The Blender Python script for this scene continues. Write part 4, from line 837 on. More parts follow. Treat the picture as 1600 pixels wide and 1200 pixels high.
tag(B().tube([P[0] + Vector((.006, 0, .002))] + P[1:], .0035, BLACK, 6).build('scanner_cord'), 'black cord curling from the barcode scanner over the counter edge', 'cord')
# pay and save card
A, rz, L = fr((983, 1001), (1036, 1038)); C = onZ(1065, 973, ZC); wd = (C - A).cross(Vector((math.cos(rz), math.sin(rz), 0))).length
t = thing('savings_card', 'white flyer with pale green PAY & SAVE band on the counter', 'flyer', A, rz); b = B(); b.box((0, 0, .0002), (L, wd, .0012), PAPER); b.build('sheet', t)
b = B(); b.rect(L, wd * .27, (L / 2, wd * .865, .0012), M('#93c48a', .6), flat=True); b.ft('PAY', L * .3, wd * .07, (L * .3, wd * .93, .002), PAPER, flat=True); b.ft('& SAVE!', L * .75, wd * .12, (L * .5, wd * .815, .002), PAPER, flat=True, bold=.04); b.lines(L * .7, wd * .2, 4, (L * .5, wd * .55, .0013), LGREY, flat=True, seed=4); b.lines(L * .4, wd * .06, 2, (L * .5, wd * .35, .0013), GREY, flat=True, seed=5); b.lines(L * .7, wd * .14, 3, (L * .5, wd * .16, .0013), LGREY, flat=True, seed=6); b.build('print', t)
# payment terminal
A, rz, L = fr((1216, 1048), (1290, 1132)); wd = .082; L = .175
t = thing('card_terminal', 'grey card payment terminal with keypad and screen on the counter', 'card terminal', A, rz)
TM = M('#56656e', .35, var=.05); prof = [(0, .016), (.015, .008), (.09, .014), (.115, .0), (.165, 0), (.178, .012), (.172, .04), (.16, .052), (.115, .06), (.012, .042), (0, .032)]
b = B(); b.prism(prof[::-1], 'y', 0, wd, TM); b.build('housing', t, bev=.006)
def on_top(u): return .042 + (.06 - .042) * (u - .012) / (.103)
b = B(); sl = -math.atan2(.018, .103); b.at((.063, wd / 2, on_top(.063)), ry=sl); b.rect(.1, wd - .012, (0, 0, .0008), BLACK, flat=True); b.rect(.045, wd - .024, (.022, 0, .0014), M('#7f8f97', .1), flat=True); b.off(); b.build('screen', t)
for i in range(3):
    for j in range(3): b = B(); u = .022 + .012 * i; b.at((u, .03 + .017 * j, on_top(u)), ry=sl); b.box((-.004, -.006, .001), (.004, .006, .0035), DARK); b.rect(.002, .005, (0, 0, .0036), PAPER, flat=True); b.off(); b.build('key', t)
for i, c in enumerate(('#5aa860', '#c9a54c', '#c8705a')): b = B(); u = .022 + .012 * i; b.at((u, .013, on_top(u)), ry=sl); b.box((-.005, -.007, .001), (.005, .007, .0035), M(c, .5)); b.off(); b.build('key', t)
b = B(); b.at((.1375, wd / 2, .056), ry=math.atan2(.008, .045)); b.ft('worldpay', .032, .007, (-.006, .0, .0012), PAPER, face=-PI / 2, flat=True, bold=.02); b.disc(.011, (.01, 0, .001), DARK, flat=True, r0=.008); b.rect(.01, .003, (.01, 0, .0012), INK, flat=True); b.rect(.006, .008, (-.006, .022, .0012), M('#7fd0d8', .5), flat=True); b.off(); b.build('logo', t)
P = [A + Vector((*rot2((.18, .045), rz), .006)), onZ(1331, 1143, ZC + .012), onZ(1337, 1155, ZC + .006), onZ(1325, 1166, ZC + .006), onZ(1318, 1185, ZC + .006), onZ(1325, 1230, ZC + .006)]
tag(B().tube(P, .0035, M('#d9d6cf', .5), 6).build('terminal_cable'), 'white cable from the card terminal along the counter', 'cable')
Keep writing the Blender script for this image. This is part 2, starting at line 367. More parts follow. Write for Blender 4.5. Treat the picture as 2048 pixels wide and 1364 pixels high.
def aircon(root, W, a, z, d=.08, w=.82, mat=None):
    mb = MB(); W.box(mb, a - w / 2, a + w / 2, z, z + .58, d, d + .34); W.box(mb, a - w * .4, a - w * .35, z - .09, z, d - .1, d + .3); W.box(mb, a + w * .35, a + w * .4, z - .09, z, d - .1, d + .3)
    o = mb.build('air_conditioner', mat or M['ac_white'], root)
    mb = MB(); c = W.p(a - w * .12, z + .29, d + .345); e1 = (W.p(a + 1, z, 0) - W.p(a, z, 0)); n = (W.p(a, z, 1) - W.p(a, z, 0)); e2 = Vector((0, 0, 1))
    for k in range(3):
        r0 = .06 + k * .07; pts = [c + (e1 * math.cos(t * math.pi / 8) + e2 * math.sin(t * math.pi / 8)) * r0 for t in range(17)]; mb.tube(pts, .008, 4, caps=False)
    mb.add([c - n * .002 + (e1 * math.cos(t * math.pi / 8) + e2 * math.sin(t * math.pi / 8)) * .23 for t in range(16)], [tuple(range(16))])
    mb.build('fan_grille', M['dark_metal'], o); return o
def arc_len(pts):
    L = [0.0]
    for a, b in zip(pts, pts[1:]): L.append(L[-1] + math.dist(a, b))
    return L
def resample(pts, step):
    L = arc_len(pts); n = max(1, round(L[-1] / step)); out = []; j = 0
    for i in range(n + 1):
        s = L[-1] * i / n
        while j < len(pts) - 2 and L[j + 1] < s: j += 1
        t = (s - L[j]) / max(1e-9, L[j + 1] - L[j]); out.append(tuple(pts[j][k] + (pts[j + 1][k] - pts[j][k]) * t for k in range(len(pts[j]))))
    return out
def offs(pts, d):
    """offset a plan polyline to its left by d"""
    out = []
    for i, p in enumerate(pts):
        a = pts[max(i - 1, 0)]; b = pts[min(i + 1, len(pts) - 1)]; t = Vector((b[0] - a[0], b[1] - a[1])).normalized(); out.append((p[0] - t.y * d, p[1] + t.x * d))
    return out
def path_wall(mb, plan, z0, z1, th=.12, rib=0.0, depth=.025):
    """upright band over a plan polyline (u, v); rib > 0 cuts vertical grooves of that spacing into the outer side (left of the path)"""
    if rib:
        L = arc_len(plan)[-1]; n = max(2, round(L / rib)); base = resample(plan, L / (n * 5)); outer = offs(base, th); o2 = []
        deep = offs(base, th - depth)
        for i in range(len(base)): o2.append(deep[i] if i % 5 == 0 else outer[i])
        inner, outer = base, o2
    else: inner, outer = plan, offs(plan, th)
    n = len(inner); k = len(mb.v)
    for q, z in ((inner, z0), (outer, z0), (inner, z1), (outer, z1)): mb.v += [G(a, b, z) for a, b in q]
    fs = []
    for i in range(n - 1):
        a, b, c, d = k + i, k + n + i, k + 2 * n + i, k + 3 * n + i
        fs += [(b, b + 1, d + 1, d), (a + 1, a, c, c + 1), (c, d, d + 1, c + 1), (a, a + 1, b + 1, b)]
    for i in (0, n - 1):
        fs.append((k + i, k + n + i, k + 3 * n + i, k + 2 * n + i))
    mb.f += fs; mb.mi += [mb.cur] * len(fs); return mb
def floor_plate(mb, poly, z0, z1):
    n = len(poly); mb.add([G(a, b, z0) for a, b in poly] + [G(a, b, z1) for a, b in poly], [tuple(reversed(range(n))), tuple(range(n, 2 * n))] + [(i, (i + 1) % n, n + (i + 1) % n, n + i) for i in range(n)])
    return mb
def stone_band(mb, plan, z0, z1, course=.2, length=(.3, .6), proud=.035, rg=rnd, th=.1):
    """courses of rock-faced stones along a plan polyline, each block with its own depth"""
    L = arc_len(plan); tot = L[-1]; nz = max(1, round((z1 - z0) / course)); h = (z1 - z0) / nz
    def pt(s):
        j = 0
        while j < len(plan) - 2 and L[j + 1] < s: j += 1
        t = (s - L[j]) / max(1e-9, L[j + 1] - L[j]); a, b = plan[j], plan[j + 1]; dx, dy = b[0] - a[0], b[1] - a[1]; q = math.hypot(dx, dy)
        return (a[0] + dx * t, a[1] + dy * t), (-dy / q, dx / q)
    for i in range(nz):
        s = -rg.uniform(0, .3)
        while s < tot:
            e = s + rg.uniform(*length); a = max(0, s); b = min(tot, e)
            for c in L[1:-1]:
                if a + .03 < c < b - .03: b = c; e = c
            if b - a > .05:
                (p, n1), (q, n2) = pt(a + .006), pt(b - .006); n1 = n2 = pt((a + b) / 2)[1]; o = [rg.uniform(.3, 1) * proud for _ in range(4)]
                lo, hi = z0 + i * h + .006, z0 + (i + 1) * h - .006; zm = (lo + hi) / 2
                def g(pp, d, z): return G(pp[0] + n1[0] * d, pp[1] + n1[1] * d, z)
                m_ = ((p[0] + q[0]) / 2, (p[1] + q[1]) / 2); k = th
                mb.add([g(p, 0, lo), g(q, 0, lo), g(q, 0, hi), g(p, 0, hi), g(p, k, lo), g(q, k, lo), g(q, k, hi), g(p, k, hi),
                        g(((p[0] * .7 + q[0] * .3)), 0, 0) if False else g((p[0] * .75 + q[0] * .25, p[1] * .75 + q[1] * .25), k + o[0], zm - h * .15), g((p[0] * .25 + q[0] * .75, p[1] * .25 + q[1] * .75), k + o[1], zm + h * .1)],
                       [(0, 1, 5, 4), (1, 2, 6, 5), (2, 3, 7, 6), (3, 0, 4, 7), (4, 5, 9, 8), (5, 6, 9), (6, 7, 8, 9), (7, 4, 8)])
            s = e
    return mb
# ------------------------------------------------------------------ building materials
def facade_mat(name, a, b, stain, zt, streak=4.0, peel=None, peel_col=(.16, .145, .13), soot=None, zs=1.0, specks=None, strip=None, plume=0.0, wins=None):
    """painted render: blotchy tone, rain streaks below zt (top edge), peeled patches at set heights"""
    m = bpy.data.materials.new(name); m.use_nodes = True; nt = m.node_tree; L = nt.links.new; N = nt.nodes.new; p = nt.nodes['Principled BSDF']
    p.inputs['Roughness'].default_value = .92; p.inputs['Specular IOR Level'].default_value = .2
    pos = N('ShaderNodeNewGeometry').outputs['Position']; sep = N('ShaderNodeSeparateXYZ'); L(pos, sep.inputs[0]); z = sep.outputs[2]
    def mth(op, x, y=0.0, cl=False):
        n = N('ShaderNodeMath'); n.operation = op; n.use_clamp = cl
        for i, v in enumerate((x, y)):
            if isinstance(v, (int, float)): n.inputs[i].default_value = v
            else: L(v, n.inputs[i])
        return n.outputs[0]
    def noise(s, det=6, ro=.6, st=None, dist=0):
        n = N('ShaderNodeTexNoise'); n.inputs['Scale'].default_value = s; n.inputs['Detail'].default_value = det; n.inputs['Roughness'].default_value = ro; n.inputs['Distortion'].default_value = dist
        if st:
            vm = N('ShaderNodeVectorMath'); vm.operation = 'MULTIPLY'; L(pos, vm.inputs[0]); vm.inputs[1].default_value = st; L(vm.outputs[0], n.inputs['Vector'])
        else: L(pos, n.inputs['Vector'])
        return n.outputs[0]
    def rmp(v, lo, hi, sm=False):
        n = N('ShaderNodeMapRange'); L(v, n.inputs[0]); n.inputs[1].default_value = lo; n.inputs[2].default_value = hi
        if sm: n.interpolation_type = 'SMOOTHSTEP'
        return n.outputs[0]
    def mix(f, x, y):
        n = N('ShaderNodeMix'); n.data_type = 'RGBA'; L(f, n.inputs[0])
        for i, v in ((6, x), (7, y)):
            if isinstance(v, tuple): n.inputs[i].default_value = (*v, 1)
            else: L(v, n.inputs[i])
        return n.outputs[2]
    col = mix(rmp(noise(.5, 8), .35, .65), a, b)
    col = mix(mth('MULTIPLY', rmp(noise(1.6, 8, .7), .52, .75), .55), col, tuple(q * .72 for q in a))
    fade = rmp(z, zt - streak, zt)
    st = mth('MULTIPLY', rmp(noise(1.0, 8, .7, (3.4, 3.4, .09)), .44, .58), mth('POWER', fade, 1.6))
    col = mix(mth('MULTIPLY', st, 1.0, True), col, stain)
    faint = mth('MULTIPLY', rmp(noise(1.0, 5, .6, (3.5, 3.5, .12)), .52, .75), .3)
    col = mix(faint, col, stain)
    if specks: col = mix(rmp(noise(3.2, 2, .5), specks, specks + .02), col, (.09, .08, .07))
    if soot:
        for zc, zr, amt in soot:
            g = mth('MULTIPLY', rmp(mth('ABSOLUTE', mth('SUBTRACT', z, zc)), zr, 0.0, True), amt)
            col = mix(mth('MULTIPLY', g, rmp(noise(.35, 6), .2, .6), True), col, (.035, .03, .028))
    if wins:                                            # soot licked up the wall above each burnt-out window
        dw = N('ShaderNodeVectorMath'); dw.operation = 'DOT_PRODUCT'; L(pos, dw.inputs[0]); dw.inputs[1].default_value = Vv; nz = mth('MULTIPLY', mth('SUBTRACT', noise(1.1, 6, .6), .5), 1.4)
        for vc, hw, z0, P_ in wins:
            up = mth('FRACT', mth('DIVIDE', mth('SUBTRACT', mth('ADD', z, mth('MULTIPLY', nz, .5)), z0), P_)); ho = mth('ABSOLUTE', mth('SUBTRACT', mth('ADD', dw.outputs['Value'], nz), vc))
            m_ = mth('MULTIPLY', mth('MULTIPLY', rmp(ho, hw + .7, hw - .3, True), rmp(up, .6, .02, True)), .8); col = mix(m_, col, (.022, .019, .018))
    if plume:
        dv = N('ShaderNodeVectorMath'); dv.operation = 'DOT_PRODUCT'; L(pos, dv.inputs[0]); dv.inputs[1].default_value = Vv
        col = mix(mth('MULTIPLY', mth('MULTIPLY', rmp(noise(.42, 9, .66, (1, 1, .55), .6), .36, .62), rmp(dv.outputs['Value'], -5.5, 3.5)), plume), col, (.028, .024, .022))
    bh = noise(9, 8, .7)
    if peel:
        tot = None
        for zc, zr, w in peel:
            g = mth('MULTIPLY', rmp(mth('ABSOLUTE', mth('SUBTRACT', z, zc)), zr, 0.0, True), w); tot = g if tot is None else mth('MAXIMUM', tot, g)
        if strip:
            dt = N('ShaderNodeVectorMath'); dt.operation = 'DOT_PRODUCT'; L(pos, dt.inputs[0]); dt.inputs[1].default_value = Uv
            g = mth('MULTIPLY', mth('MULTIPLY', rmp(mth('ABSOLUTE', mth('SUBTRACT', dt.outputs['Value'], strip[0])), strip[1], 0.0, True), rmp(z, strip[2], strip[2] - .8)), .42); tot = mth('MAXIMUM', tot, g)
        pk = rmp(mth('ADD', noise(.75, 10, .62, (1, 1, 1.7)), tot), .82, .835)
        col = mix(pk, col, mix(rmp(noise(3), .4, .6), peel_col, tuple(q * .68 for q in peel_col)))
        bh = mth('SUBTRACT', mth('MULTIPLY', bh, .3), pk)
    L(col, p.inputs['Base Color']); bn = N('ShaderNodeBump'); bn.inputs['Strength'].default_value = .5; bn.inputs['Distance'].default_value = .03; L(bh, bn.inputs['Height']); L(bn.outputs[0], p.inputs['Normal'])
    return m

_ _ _

> _Task to complete_:
How many lines in the entries contain the string "More"? Answer with the number only.

> _Solved exercise_:
2